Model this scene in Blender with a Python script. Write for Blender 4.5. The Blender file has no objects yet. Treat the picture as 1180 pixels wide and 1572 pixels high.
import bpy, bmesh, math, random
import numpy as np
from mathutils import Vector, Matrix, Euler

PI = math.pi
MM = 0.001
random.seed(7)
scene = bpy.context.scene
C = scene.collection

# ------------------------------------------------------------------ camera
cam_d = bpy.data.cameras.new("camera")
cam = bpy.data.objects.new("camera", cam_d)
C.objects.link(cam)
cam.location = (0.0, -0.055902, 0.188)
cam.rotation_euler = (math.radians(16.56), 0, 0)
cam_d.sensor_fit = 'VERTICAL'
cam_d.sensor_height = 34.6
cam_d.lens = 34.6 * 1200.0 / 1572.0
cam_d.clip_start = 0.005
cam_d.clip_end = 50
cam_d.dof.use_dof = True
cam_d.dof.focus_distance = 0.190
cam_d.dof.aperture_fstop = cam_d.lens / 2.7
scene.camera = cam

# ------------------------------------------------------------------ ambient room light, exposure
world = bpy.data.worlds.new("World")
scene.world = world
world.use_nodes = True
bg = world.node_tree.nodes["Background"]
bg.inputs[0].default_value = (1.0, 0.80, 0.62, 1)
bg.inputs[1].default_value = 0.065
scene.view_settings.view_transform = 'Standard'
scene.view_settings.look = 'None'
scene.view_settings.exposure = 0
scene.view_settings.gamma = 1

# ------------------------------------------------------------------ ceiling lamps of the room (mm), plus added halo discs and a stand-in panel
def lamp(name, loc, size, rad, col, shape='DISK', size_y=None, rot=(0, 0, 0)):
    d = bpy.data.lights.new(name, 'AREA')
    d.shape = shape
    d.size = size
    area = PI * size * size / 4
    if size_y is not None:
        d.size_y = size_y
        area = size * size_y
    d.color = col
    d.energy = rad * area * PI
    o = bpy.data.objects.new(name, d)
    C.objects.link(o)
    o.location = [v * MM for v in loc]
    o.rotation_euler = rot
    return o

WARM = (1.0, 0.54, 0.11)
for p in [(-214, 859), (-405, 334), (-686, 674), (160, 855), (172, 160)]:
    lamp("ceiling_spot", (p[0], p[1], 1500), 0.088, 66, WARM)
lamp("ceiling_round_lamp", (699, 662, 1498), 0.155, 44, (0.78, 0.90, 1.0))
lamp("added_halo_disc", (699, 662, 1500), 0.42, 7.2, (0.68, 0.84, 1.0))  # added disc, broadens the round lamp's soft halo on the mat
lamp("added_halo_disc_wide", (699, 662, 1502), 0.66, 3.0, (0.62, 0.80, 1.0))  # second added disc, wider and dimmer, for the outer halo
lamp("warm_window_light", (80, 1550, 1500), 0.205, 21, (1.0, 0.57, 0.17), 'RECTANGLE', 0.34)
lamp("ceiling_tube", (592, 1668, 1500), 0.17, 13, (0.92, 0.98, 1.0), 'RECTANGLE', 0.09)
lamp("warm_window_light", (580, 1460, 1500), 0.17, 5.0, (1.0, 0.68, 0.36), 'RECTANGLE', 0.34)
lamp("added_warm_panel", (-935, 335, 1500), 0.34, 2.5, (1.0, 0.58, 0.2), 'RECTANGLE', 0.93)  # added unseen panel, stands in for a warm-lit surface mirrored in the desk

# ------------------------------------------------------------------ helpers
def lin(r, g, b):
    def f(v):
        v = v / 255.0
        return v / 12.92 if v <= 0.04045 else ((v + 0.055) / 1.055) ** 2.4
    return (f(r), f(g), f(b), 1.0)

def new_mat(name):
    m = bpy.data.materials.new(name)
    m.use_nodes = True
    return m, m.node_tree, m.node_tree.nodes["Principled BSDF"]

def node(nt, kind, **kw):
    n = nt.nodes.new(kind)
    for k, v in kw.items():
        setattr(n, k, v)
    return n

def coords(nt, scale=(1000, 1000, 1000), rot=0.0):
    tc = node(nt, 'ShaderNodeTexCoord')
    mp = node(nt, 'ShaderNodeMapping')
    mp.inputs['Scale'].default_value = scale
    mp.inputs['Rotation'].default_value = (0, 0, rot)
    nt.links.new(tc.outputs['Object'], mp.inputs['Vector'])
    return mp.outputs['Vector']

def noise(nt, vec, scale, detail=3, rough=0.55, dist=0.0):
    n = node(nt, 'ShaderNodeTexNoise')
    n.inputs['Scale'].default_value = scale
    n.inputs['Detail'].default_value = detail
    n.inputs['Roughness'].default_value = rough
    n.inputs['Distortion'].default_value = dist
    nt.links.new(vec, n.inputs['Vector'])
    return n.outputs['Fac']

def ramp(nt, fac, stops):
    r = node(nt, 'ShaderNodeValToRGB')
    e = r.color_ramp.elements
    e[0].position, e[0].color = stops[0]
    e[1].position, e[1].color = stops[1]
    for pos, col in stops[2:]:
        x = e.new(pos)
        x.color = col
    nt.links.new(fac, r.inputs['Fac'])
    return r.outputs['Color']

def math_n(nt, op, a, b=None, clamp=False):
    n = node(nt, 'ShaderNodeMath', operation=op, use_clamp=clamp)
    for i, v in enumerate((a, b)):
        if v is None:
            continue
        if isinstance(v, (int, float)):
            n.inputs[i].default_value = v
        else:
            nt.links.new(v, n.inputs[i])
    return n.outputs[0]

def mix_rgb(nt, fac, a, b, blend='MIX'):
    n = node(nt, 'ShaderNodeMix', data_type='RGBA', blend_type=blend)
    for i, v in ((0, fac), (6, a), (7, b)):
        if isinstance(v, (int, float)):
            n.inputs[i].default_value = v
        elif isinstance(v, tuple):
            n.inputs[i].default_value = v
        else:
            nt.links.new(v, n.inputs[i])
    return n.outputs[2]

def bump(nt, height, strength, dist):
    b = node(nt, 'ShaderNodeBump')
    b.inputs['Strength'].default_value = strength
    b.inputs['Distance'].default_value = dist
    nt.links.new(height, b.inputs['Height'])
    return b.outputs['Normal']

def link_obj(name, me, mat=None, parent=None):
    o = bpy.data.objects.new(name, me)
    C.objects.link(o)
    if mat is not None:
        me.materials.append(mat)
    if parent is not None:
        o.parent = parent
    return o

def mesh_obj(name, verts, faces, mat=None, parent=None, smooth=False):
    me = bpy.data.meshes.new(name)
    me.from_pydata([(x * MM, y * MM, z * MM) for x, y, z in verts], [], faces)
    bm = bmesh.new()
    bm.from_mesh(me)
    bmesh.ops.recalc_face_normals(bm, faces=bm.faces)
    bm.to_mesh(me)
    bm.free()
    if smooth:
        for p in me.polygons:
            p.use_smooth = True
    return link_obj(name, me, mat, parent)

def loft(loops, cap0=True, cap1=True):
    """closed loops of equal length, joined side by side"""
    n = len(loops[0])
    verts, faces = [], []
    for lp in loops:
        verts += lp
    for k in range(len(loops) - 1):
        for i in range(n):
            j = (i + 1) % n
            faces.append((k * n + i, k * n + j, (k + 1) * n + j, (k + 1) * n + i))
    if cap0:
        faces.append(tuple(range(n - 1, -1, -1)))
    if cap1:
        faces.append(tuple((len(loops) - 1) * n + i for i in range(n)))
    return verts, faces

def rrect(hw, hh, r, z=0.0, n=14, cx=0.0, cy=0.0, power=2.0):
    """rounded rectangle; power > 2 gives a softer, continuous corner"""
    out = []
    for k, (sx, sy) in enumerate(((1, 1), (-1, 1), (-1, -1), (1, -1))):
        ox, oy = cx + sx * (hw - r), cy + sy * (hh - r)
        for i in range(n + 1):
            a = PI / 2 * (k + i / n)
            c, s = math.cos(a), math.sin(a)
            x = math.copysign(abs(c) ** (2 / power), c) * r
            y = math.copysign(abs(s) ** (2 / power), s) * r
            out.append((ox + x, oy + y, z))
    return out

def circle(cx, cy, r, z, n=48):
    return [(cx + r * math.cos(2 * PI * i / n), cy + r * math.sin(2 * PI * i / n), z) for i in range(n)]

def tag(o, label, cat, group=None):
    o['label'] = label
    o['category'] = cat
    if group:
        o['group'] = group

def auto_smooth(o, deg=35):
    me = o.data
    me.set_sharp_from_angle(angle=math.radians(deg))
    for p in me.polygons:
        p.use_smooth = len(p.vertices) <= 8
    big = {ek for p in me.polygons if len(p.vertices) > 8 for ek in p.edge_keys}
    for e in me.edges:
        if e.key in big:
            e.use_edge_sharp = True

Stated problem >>
Please transcribe, exactly and with nothing added, the lines from the first line of the material above through the line that contains "C = scene.collection".

Response >>
Model this scene in Blender with a Python script. Write for Blender 4.5. The Blender file has no objects yet. Treat the picture as 1180 pixels wide and 1572 pixels high.
import bpy, bmesh, math, random
import numpy as np
from mathutils import Vector, Matrix, Euler

PI = math.pi
MM = 0.001
random.seed(7)
scene = bpy.context.scene
C = scene.collection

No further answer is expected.